Monday, October 24, 2011

Three Cups

Three Cups by Tony Townsley and Mark St. Germain is beautifully illustrated by April Willy.  I would tend to think a book intended to teach children about finances would be pretty dull, but this book proved me wrong.  This sturdy hardback book with thick glossy pages contains gorgeous pictures which captivated our little toddler's attention.

The story is about a little boy who receives three cups for his fifth birthday.  The cups are labeled "give," "save," and "spend".  His parents announce that he will now be receiving an allowance which will be divided into these three cups.  The book moves on predictably from there and provides an invaluable opportunity to start teaching even young children about managing money.  The back of the book contains some suggestions to parents for using this book.

Personally, we have not decided if we are going to give our son an allowance or use another system to teach him about finances.  But if we do choose to give an allowance, we will definitely use this book as a teaching tool.  Considering this is put out by a Christian publisher, I was surprised that there were no Bible verses in the entire book and not even any mention of God, only references to giving to church.  That was kind of disappointing, but it can still be used as a great tool for teaching children.  It is just and incomplete tool, in my opinion.

I give this book five out of five stars.

I received a free copy of this book from Booksneeze of Thomas Nelson in exchange for a fair and honest review.

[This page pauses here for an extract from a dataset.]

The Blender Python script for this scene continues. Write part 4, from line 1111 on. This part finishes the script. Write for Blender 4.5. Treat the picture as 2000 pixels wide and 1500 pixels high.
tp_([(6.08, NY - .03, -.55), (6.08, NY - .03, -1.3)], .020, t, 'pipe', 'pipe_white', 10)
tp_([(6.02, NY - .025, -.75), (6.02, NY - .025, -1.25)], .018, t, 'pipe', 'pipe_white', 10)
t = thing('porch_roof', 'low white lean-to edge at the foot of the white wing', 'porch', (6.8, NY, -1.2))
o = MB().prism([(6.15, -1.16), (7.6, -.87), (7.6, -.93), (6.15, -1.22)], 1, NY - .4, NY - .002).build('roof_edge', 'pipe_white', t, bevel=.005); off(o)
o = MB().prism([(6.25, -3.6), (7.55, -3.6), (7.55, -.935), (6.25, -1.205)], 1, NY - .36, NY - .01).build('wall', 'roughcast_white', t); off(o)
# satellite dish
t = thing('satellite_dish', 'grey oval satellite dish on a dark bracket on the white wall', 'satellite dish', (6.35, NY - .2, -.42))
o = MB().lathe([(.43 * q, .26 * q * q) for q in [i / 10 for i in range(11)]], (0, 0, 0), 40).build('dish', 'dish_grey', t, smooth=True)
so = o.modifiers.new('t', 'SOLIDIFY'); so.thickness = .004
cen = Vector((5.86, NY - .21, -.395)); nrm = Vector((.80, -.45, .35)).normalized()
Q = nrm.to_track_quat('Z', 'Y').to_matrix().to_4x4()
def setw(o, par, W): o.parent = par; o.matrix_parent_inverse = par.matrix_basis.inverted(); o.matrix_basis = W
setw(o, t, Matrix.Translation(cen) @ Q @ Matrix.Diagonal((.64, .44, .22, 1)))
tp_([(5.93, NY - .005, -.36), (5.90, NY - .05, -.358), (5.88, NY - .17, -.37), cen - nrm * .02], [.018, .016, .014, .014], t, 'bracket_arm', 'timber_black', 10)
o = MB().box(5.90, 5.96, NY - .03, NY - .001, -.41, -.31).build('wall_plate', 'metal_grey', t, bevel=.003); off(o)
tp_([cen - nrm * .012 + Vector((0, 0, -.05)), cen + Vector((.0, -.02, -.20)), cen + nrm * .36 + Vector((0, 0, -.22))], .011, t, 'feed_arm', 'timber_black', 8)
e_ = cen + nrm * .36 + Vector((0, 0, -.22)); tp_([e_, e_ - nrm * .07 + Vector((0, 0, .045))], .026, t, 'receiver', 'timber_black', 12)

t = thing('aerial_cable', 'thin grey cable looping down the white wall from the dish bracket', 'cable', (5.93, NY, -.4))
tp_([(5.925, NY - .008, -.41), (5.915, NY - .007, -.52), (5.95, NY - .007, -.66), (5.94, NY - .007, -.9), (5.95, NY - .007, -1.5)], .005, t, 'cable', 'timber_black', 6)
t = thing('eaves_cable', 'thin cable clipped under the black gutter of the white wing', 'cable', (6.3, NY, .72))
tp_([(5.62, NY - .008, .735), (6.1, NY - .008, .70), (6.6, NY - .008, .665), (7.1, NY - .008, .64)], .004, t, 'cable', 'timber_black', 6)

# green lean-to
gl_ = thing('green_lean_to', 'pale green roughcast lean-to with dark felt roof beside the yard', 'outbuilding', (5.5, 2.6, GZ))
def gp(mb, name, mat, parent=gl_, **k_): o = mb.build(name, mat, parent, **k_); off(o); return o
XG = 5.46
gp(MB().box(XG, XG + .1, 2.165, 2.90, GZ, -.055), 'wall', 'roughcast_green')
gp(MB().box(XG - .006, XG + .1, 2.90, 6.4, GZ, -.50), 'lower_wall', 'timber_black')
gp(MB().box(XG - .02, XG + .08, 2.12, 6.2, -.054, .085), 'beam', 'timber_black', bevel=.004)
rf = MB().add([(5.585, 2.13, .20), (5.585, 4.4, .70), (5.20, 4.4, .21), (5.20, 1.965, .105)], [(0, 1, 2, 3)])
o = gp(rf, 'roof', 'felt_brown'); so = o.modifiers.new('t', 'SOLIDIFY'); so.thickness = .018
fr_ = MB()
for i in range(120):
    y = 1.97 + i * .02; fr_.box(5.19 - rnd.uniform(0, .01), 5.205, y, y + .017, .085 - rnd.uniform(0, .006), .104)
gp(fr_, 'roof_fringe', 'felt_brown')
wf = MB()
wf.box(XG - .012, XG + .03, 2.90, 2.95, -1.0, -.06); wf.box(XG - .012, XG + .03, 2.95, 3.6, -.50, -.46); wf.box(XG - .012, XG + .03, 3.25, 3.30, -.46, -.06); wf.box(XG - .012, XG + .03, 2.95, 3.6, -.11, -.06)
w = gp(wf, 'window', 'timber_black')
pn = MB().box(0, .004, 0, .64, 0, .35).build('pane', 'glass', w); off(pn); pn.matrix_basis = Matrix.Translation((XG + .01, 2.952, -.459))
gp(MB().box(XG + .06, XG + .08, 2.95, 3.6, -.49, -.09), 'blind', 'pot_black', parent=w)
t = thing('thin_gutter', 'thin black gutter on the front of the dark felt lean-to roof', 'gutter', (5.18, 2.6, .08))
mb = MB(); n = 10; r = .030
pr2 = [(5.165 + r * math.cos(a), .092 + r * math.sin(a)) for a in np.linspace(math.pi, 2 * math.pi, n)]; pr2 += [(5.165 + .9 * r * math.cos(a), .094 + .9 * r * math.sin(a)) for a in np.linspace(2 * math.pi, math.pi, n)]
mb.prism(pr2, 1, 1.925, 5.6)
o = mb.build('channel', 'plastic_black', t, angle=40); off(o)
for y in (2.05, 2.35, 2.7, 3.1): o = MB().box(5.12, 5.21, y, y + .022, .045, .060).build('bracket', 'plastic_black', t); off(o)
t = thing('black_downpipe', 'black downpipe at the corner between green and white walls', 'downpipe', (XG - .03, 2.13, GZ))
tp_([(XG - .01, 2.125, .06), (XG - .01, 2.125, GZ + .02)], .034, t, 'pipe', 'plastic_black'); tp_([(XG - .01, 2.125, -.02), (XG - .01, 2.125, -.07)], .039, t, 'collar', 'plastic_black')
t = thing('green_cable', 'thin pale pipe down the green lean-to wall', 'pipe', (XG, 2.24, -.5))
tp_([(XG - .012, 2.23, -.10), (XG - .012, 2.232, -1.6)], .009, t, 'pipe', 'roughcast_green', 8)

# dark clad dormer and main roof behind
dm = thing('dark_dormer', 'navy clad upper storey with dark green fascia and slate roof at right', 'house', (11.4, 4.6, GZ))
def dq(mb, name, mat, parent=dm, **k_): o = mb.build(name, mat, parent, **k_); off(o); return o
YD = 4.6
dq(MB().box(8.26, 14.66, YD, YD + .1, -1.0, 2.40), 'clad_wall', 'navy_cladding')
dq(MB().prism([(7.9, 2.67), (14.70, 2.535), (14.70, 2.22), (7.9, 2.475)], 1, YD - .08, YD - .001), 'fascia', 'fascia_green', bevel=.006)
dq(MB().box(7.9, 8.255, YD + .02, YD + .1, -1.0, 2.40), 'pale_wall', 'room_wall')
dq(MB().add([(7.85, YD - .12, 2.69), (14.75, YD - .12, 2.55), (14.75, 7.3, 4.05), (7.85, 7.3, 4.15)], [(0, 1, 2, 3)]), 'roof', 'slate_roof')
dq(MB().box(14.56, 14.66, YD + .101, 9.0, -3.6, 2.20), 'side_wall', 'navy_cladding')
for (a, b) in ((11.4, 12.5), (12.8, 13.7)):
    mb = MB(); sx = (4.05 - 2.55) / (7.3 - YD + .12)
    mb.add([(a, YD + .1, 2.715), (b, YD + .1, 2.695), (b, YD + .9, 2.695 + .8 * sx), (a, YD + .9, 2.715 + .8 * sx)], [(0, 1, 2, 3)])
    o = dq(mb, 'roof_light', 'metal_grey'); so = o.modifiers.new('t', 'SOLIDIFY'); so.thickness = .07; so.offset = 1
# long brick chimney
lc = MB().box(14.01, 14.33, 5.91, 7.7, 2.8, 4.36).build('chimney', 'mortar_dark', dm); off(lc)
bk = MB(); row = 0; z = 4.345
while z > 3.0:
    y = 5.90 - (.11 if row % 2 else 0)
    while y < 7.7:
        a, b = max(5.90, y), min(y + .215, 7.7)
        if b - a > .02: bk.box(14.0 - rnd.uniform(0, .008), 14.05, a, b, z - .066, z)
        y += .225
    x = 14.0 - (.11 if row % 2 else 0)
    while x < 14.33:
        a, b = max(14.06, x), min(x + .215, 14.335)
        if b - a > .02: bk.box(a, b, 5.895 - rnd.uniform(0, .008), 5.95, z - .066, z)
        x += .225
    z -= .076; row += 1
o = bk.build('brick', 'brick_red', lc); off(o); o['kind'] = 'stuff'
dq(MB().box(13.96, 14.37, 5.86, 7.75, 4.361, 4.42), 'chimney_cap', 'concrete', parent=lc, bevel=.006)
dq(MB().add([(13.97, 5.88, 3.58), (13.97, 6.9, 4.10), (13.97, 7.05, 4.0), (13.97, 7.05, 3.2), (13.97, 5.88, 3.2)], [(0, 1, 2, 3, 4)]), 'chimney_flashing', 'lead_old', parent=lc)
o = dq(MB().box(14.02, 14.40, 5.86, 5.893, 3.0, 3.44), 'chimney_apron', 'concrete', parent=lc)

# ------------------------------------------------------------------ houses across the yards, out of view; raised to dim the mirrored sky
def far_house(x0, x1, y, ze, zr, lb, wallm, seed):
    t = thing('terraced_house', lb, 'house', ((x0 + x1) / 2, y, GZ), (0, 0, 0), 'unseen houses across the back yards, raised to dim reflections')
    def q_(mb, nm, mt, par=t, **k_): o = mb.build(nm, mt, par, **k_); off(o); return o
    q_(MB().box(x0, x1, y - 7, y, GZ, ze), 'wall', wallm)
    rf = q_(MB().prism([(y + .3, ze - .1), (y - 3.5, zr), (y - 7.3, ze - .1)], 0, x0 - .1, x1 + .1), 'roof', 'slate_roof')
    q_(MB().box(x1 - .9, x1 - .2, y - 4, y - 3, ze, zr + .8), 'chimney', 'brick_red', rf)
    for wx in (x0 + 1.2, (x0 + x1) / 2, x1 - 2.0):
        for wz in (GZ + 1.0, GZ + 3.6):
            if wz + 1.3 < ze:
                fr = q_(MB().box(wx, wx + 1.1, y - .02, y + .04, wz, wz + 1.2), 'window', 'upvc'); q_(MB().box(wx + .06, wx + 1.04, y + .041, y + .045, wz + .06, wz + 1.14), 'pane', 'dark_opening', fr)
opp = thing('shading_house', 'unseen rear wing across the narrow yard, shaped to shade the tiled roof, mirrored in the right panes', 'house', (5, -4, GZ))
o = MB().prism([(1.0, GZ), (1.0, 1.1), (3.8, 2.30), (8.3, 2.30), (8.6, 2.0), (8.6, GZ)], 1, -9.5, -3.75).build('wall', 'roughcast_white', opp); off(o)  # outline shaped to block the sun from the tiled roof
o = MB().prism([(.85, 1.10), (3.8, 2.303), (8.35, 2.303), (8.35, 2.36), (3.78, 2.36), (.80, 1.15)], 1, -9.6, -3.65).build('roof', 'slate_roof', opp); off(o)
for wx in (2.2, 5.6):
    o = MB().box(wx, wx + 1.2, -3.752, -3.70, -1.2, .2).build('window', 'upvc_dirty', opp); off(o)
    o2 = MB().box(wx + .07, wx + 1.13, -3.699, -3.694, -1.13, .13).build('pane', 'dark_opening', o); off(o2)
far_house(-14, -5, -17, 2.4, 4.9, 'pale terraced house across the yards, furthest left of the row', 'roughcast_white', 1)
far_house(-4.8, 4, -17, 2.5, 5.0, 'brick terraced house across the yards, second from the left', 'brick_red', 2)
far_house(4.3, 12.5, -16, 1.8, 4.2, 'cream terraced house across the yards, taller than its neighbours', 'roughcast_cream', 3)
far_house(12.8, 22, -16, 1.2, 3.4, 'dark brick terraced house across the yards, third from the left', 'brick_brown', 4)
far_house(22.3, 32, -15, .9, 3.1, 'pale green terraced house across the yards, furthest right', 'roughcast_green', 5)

Wednesday, October 12, 2011

Bone House by Stephen Lawhead

The Bone House is the second in Stephen Lawhead’s Bright Empires Series. The story picks up where The Skin Map left off, tracking a variety of characters through various time periods and dimensions as they all seek to get their hands on the same thing: a map of all the various dimensions that exist, as well as the ley lines used to travel between them.
                While the first installment of the series seemed to move rather quickly and kept readers turning pages as quickly as they could read them, the second volume moved at a much slower pace. Lawhead’s wonderful style and descriptive language was all there, and he is exciting a fun to read, as his vocabulary and historical research make it easy for the reader to place himself back into the various time periods that are worked into the story. However, the story line simply did not seem to progress much, and very few questions left from the first work were answered, while many more were introduced. It seems that the hallmark of a good series of books is some sort of resolution within each story that allows it to in some small way stand alone while contributing to greater whole of the series. The Bone House does not have that quality, but relies completely on what came before and what will hopefully come after.
In summary, I would recommend the series thus far to readers who love the historical fiction and science fiction/ fantasy genres. Lawhead is a great writer, though I don’t believe this book represents his best work. That being said, I would give The Bone House 3.5 out of 5 stars.

I received a free copy of this book from Booksneeze in exchange for a fair and honest review.

Tuesday, October 11, 2011

When the Hurt Runs Deep

When the Hurt Runs Deep is a deeply insightful book about pain and suffering from well-known author Kay Arthur.  This is the first book by her that I have read and I think 2 things stood out to me.  First, she uses a LOT of Scripture throughout her book.  Secondly, this book was not an easy read. 

Arthur, often speaking from a personal knowledge of hurt, fills the book with a lot of information.  I found that it was of such a "heavy" nature that it was hard to read very quickly.  The book also contains a study guide in the back for personal use or with a small group.  I would recommend using the book with the study guide over a long period of time.  You would probably get the most out of it by reading it in small portions and allowing for time to consider what you have read.

I give this book 5 out of 5 stars.

I received a free copy of this book in exchange for a fair and honest review.